同映画以外にも、悪役や事件の犯人を演じたことがあるが、どの作品でも持ち前の癒し系雰囲気は封印されていた。作品に応じた役作りの技術が極めて高いのだ。

風間は『3年B組金八先生』(TBS系)で演じた兼末健次郎がヒットしてから、ドラマを中心にとんでもない量の作品に出演している。もともとの演技力に加え、さまざまな役柄をこなしてきたことで、現在の圧倒的表現力が培われたのだろう。

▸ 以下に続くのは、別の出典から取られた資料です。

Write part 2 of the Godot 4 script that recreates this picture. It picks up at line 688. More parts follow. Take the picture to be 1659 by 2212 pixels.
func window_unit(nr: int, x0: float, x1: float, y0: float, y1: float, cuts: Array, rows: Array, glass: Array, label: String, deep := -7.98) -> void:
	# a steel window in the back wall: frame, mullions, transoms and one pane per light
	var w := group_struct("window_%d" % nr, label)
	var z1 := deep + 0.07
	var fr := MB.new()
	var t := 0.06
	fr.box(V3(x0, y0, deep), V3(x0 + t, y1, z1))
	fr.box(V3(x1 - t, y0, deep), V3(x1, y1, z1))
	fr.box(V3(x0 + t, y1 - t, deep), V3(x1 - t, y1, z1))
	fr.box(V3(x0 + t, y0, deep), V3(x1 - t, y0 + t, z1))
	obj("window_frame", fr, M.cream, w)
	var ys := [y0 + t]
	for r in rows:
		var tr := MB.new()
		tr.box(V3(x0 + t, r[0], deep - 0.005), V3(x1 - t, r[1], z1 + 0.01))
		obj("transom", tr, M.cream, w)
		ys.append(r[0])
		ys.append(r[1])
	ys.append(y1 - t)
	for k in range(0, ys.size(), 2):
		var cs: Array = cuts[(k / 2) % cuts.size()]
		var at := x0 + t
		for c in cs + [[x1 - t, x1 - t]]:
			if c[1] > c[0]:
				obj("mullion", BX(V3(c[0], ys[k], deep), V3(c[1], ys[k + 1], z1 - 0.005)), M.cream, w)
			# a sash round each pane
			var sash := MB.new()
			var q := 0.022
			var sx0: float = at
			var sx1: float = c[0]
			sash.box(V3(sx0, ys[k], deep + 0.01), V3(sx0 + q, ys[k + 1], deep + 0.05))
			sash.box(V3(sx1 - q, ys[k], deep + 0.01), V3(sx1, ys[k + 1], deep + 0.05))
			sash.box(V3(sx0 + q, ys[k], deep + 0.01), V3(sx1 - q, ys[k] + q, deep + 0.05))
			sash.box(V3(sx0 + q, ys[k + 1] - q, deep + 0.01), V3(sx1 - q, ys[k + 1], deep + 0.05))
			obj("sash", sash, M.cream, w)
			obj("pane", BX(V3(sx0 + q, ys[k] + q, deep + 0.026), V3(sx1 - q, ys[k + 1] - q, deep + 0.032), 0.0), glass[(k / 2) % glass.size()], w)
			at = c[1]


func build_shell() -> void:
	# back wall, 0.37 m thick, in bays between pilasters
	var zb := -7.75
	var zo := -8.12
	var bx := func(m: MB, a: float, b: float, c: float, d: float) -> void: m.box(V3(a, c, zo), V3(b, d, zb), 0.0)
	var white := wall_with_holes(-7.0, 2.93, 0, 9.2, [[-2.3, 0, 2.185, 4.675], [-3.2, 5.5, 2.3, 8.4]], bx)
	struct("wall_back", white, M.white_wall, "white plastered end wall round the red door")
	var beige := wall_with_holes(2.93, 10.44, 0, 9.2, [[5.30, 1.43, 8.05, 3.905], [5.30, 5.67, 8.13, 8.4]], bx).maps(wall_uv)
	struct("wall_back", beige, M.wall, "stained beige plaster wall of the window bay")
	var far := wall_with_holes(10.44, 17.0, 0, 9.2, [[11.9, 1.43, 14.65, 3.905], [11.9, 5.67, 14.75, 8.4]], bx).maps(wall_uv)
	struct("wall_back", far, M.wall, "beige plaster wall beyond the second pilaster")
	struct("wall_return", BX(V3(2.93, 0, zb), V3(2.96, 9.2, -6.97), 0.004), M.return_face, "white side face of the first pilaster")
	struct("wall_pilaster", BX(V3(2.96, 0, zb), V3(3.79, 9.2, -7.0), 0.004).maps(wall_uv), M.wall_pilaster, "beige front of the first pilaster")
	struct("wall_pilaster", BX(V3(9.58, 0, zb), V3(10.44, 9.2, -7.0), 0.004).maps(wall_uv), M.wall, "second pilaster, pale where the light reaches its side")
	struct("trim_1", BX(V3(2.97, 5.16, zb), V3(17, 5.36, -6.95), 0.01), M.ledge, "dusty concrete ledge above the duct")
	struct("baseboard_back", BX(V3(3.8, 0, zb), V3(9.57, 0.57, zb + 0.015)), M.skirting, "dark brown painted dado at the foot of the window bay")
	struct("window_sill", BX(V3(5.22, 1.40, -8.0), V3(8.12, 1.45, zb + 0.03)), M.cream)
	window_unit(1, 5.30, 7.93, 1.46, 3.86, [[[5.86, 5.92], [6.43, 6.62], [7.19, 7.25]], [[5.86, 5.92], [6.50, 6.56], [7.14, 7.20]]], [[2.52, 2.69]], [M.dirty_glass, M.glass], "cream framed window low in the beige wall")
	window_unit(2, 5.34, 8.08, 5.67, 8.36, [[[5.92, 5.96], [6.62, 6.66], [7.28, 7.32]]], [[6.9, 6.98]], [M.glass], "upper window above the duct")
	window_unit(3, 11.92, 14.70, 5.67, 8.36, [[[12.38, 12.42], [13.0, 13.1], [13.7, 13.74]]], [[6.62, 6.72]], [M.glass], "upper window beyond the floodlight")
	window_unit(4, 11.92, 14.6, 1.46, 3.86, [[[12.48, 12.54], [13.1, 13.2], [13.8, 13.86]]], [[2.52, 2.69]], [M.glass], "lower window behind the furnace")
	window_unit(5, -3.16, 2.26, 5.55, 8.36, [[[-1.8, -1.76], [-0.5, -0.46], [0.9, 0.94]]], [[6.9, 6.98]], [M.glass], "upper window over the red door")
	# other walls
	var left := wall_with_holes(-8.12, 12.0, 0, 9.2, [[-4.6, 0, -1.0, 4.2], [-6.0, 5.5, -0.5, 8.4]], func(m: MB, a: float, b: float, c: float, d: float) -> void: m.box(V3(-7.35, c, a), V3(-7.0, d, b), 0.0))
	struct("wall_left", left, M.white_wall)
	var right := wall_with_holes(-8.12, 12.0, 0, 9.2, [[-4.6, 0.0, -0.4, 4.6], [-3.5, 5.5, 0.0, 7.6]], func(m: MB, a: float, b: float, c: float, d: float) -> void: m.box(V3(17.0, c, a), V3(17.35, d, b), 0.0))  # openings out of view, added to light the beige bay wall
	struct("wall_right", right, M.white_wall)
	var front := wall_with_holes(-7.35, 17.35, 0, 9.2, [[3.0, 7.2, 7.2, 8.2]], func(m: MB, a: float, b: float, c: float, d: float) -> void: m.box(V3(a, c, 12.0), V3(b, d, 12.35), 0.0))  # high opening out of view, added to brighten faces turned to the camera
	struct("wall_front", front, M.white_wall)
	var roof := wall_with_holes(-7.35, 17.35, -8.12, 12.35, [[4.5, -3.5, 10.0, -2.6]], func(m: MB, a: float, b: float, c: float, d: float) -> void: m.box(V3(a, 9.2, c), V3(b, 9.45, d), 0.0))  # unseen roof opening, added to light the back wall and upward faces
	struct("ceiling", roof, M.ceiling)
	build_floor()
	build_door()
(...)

演技力という面では、「40代最強俳優の一人」と言っても過言ではない。

そんな風間だが、SMILE-UP.(旧ジャニーズ事務所)を退所したことで、さらに進化が期待できる。2023年12月31日をもって退所したのだが、それ以降の仕事でこれまで以上に幅広い役に挑戦しているように見える。風間はアイドルではなかったので事務所からの縛りはほとんど無かったと思われるが、それでも旧ジャニーズのタレントという立場から受けられなかった役もあっただろう。そうしたしがらみがなくなったことで、より自由に仕事ができているように感じるのだ。

今年は9月公開予定の映画『ふつうの子ども』に出演予定の風間だが、この作品ではどんな演技を見せてくれるのか? 楽しみにして公開を待ちたい。